— MATERIAL PROVIDED —
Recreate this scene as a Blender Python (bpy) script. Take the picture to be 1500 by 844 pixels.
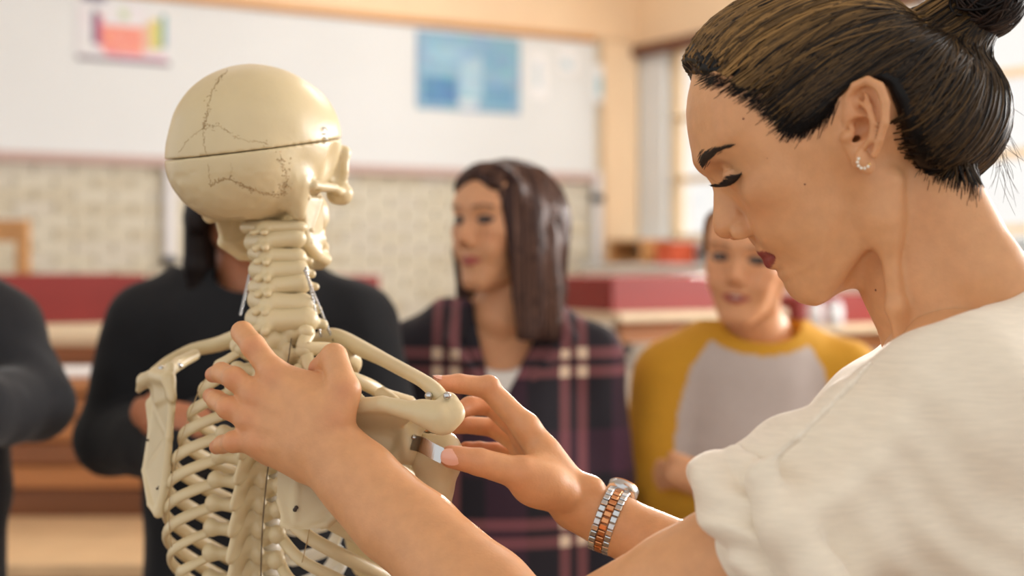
import bpy, bmesh, math, random
import numpy as np
from mathutils import Vector, Matrix

random.seed(7)
rng = np.random.default_rng(11)
for o in list(bpy.data.objects):
    bpy.data.objects.remove(o, do_unlink=True)
SC = bpy.context.scene
COL = SC.collection

# ------------------------------------------------------------------ camera
FPX = 2083.0            # focal length in pixels of the 1500 px wide frame (50 mm lens)
CAM_H = 1.45            # camera height
HORIZON = 385.0         # pixel row of the horizon
cam_data = bpy.data.cameras.new('camera')
cam = bpy.data.objects.new('camera', cam_data)
COL.objects.link(cam)
cam.location = (0, 0, CAM_H)
cam.rotation_euler = (math.pi / 2, 0, 0)
cam_data.sensor_width = 36.0
cam_data.lens = FPX / 1500 * 36
cam_data.shift_y = -(422 - HORIZON) / 1500
cam_data.dof.use_dof = True
cam_data.dof.focus_distance = 1.10
cam_data.dof.aperture_fstop = 3.7
cam_data.clip_start = 0.05
SC.camera = cam

# ------------------------------------------------------------------ sky, lights, exposure
SC.view_settings.view_transform = 'Standard'
SC.view_settings.look = 'None'
SC.view_settings.gamma = 1.0
SC.view_settings.use_curve_mapping = False
SC.view_settings.exposure = 0.36
W = bpy.data.worlds.new('overcast_sky')
SC.world = W
W.use_nodes = True
_bg = W.node_tree.nodes['Background']
_bg.inputs[0].default_value = (1.0, 0.982, 0.95, 1)
_bg.inputs[1].default_value = 0.82

def area_light(name, loc, target, sx, sy, power, col):
    ld = bpy.data.lights.new(name, 'AREA'); ld.shape = 'RECTANGLE'
    ld.size = sx; ld.size_y = sy; ld.energy = power; ld.color = col
    o = bpy.data.objects.new(name, ld); COL.objects.link(o)
    o.location = loc
    o.rotation_euler = (Vector(target) - Vector(loc)).to_track_quat('-Z', 'Y').to_euler()
    return o

# daylight falling in through the window wall on the right, unseen overhead fills added to brighten the back wall
area_light('window_daylight', (5.1, 5.2, 2.6), (0.2, 2.2, 1.3), 5.0, 2.0, 600, (1.0, 0.98, 0.95))
for _lx, _ly, _pw in ((-2.2, 6.6, 3), (0.2, 8.0, 15), (-1.0, 4.6, 6), (1.6, 6.4, 56)):
    area_light('overhead_fill', (_lx, _ly, 4.3), (_lx, _ly, 0), 1.6, 0.5, _pw, (1.0, 0.98, 0.95))
sun = bpy.data.lights.new('low_sun', 'SUN'); sun.energy = 9.0; sun.angle = math.radians(4); sun.color = (1.0, 0.94, 0.85)
sun_o = bpy.data.objects.new('low_sun', sun); COL.objects.link(sun_o)
sun_o.rotation_euler = Vector((-0.126, -1.0, -0.121)).to_track_quat('-Z', 'Y').to_euler()

# ------------------------------------------------------------------ helpers
def P(px, py, d):
    """a point of the place: picture position and distance in front of the camera -> metres"""
    return np.array([(px - 750.0) / FPX * d, d, CAM_H - (py - HORIZON) / FPX * d])

def nrm(v):
    v = np.asarray(v, float)
    return v / max(1e-9, np.linalg.norm(v))

def rotz(a):
    c, s = math.cos(a), math.sin(a)
    return np.array([[c, -s, 0], [s, c, 0], [0, 0, 1.0]])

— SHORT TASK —
Give again exactly the lines running from the beginning of the material above through the line that contains "SC.camera = cam", and leave out every picture.

— TASK ANSWER —
Recreate this scene as a Blender Python (bpy) script. Take the picture to be 1500 by 844 pixels.
import bpy, bmesh, math, random
import numpy as np
from mathutils import Vector, Matrix

random.seed(7)
rng = np.random.default_rng(11)
for o in list(bpy.data.objects):
    bpy.data.objects.remove(o, do_unlink=True)
SC = bpy.context.scene
COL = SC.collection

# ------------------------------------------------------------------ camera
FPX = 2083.0            # focal length in pixels of the 1500 px wide frame (50 mm lens)
CAM_H = 1.45            # camera height
HORIZON = 385.0         # pixel row of the horizon
cam_data = bpy.data.cameras.new('camera')
cam = bpy.data.objects.new('camera', cam_data)
COL.objects.link(cam)
cam.location = (0, 0, CAM_H)
cam.rotation_euler = (math.pi / 2, 0, 0)
cam_data.sensor_width = 36.0
cam_data.lens = FPX / 1500 * 36
cam_data.shift_y = -(422 - HORIZON) / 1500
cam_data.dof.use_dof = True
cam_data.dof.focus_distance = 1.10
cam_data.dof.aperture_fstop = 3.7
cam_data.clip_start = 0.05
SC.camera = cam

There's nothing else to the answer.